** Begin **

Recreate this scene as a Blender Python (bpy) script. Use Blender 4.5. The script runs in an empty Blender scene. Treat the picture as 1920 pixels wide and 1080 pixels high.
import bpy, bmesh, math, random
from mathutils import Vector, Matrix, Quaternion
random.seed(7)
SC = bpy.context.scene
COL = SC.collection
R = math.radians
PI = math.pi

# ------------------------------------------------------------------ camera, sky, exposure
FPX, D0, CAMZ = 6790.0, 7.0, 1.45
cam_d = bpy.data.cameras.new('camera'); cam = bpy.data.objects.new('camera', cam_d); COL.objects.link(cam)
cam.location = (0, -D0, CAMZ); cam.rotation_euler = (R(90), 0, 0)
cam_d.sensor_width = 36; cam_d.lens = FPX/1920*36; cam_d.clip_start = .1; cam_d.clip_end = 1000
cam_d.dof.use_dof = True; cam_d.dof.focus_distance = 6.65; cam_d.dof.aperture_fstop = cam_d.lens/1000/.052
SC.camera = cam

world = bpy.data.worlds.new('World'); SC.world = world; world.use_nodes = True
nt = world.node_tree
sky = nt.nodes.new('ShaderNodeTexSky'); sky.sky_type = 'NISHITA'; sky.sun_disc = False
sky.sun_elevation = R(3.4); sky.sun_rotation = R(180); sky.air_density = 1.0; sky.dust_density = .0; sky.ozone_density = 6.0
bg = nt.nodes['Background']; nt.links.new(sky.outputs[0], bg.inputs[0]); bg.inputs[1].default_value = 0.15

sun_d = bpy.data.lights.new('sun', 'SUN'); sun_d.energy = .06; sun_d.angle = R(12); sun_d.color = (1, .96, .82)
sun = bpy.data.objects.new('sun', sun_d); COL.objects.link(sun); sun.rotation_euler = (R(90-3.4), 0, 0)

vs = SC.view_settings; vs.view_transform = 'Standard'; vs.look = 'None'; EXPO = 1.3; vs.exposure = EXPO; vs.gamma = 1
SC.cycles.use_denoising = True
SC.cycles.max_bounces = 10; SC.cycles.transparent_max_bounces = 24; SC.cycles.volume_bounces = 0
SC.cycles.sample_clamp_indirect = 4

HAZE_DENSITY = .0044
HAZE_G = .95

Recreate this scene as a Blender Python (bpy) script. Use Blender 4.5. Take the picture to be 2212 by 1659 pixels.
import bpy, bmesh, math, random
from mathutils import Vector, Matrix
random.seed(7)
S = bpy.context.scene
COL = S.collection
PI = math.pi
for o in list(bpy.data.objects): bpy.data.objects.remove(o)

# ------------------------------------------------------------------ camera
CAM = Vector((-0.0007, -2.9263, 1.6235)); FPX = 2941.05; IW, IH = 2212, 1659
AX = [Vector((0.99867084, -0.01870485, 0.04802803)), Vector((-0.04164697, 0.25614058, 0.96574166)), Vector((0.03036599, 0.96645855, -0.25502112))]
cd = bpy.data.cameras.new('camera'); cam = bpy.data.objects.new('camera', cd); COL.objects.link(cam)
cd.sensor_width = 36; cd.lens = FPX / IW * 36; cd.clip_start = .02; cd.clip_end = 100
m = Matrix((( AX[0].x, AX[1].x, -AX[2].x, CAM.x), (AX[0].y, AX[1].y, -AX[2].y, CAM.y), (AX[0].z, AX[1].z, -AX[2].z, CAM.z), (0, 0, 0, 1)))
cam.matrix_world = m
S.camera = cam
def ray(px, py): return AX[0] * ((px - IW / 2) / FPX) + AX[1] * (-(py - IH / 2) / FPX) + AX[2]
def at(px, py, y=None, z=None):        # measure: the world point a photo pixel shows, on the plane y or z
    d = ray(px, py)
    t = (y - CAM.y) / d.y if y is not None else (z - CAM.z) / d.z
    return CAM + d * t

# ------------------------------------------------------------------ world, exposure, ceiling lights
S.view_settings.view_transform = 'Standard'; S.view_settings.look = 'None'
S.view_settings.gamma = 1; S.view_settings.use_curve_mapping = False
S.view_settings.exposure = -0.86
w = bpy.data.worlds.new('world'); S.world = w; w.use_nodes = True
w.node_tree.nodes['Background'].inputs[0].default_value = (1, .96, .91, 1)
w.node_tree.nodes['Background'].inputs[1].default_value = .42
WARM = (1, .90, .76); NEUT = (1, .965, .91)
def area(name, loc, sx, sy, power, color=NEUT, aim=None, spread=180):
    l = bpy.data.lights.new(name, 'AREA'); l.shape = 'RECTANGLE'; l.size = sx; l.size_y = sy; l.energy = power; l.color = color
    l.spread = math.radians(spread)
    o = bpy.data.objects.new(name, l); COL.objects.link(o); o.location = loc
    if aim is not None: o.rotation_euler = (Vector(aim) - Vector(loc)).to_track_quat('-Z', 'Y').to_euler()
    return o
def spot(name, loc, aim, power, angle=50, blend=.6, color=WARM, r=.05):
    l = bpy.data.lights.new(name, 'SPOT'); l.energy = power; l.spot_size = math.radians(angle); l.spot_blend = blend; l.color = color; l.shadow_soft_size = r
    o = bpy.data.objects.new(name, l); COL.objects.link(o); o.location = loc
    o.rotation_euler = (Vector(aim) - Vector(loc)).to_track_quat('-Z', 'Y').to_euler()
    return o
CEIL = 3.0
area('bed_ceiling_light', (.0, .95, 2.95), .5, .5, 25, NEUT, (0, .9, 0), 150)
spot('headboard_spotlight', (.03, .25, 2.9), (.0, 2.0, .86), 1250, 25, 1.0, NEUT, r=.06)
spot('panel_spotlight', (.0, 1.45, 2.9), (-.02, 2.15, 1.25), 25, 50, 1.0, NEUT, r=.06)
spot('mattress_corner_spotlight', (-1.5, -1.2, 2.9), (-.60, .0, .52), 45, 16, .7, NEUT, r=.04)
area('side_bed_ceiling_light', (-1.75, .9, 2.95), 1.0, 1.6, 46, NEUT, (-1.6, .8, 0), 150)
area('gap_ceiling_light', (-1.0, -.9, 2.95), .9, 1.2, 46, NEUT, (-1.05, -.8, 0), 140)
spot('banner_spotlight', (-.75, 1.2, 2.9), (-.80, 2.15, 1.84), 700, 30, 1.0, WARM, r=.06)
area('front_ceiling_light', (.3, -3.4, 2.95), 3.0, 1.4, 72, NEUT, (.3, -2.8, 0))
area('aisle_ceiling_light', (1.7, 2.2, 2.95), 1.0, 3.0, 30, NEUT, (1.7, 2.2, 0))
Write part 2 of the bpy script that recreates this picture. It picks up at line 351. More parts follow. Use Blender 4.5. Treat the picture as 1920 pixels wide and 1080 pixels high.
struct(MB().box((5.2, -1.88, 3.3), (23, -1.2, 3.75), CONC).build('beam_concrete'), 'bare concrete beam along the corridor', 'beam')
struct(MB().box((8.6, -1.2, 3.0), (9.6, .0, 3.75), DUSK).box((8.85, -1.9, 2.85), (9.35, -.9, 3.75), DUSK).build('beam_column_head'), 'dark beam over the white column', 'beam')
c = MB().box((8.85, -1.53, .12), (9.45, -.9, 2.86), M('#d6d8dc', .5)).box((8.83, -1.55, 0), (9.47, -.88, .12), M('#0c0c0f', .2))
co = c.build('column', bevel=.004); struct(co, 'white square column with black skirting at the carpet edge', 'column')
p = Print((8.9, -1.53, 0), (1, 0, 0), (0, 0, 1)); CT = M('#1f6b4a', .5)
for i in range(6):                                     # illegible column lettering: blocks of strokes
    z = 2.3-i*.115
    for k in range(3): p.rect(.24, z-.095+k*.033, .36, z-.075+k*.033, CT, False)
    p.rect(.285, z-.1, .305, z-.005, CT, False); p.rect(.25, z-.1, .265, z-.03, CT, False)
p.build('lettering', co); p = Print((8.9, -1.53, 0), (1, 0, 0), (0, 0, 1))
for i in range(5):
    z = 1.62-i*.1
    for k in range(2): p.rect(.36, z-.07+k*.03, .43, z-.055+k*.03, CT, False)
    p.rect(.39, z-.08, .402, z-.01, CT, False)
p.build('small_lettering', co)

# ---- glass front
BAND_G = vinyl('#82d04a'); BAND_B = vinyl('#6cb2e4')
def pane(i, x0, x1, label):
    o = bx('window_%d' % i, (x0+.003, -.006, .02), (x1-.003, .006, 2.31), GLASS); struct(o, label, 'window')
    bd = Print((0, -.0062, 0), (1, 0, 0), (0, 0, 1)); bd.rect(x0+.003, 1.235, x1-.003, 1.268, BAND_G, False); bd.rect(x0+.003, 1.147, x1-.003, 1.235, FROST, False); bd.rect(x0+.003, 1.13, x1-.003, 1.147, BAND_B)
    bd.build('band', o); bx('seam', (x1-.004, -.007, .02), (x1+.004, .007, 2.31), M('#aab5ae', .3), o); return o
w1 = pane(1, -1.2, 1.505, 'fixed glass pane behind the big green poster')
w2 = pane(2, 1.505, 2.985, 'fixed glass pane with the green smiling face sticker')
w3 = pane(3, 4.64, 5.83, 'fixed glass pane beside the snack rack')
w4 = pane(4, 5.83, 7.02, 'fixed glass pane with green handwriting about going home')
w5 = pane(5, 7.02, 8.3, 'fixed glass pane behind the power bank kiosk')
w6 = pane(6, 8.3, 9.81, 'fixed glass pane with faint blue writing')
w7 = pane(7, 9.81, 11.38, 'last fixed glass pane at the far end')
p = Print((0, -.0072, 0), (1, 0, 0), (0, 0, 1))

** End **

Given problem:
From the entries above, return each line with the word "this" in it.

Complete answer:
Recreate this scene as a Blender Python (bpy) script. Use Blender 4.5. The script runs in an empty Blender scene. Treat the picture as 1920 pixels wide and 1080 pixels high.
Recreate this scene as a Blender Python (bpy) script. Use Blender 4.5. Take the picture to be 2212 by 1659 pixels.
Write part 2 of the bpy script that recreates this picture. It picks up at line 351. More parts follow. Use Blender 4.5. Treat the picture as 1920 pixels wide and 1080 pixels high.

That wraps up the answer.